Au niveau de la vie privée, ce qui est préoccupant, c’est le croisement des bases de données contenant des informations personnelles, et la facilité qu’il y a à faire des croisements entre ces bases de données quand celles-ci appartiennent à la même société (recherche d’informations, courrier électronique, paiement en ligne, blog, etc.), car l’utilisateur a le même identifiant, le même mot de passe, et la société dispose peut-être même de son identité réelle s’il a donné à un moment donné son numéro de carte bancaire pour le paiement d’une transaction. Il est donc important, pour le professionnel comme pour le particulier, de ne pas mettre tous ses oeufs dans le même panier et d’utiliser des services de plusieurs fournisseurs différents. Il est également légitime pour l’Europe de se poser la question de son indépendance stratégique en matière d’accès à l’information, comme elle le fait par exemple pour le GPS avec Galileo.
Un principe commun
Tous les moteurs de recherche fonctionnent aujourd’hui fondamentalement sur le même principe. Dans une première phase, ils recensent toutes les pages Web auxquelles ils ont accès, en démarrant par la page d’accueil des plus gros sites existants (des portails comme Yahoo par exemple), et en suivant les liens hypertextes qui apparaissent dans les pages rencontrées.
De fil en aiguille
De nombreuses améliorations des moteurs de recherche sont possibles, notamment lorsqu’on prend en compte la composante humaine de l’activité de recherche, qui est essentielle, notamment dans un processus de veille. Certains moteurs comme Exalead proposent également de naviguer dans les résultats grâce à une technique brevetée appelée » recherche par sérendipité » qui, à l’aide d’une sorte de table des matières contextuelle, permet de rechercher un peu comme on lit un dictionnaire ou une encyclopédie, en commençant par un mot, et de fil en aiguille, en trouvant le mot ou le concept le plus intéressant que l’on n’avait pas forcément présent à l’esprit en commençant la lecture.

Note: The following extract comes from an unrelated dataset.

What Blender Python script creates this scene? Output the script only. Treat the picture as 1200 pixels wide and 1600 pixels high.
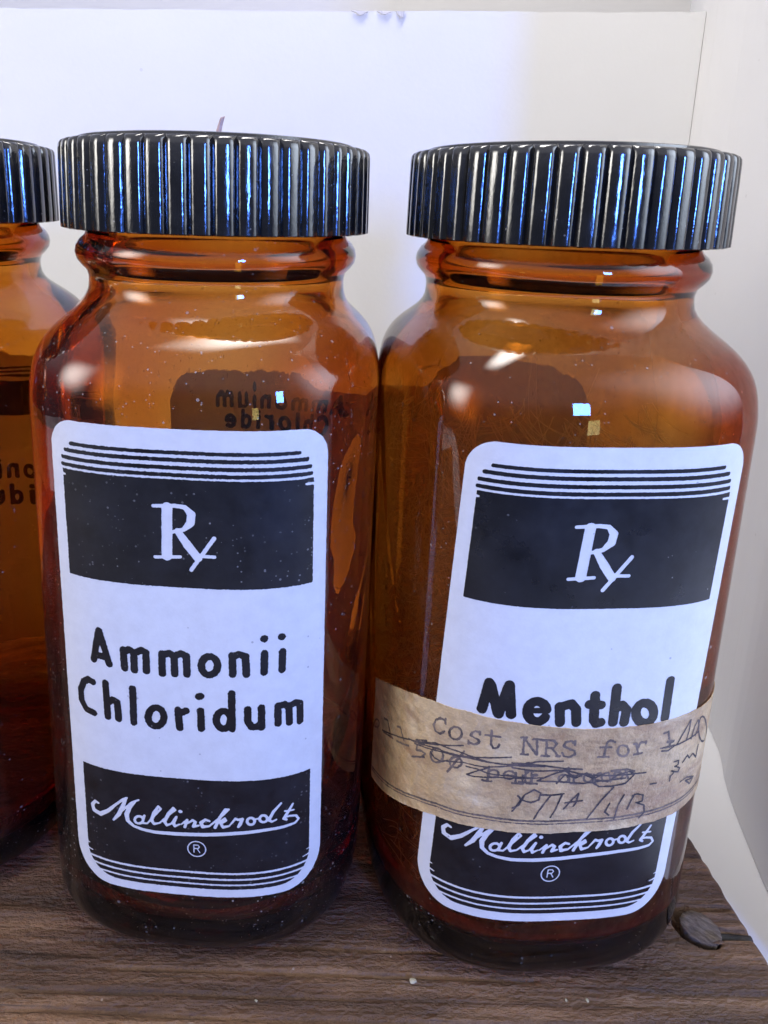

Ils mettent ces liens dans une liste d’attente (les nouveaux liens à la fin de la liste) et parcourent le Web un peu à la manière de l’onde qui se propage à la surface d’un lac quand on laisse tomber une goutte d’eau en son centre. On appelle cela le parcours » en largeur d’abord » du graphe constitué par les liens hypertextes. Ce parcours essaie d’éviter de recenser trop de pages d’un site au détriment des autres. Le système s’arrête soit quand les pages n’existent pas, sont protégées, par exemple, par des mots de passe, soit encore si elles ne sont pas accessibles en suivant des liens, ce qui est par exemple le cas des pages qui sont stockées dans une base de données accessible par un formulaire que le moteur ne peut pas remplir seul sans assistance humaine (c’est ce que l’on appelle parfois le Web invisible, ou le Web caché).
Une fois les pages recensées et numérotées, elles sont stockées, puis indexées de manière à associer à chaque mot la liste ordonnée des pages où ce mot apparaît, et les positions de ce mot sur chacune des pages. Quand un utilisateur fait une recherche à plusieurs mots, par exemple » vache folle « , le moteur met en correspondance les deux listes des occurrences de vache et de folle et cherche tous les documents dans lesquels vache et folle apparaissent, et où, de plus, si vache apparaît à la position n dans un document, alors folle apparaît à la position n + 1 dans le même document. Cet algorithme est linéaire dans la taille des deux listes.
Le parcours « en largeur d’abord » évite de recenser trop de pages d’un site au détriment des autres
Une composante humaine
Mais le futur des moteurs de recherche est sans doute ailleurs encore. En effet, il y a fondamentalement trois moyens de chercher sur Internet : sa mémoire (par exemple, les favoris de son navigateur), les moteurs de recherche (qu’ils soient généralistes ou spécialisés, comme ceux des sites de commerce électronique), et enfin, il y a des amis à qui l’on peut demander conseil. Or les moteurs de recherche ne prennent pas du tout en compte cette troisième composante, humaine, de l’activité de recherche, qui est pourtant essentielle, notamment dans un processus de veille. Le service Baagz est le premier moteur de recherche permettant à l’utilisateur d’entrer automatiquement en contact avec d’autres utilisateurs partageant les mêmes centres d’intérêt que lui et qui seront les mieux à même de l’aider à trouver des réponses à des questions complexes qu’il est difficile de poser à un moteur de recherche traditionnel.
Des dossiers intelligents
La manière de fonctionner d’un système comme Baagz consiste à permettre à l’utilisateur de créer et d’organiser ses favoris dans des » sacs » et de partager s’il le souhaite certains de ses sacs avec d’autres utilisateurs. Ces sacs sont en réalité des dossiers intelligents qui utilisent la description sémantique que le moteur Exalead associe à chaque site Internet pour comprendre les centres d’intérêt de l’utilisateur et associer automatiquement les sacs de ce dernier aux communautés qui sont les plus à même de l’intéresser et de l’aider dans ses recherches.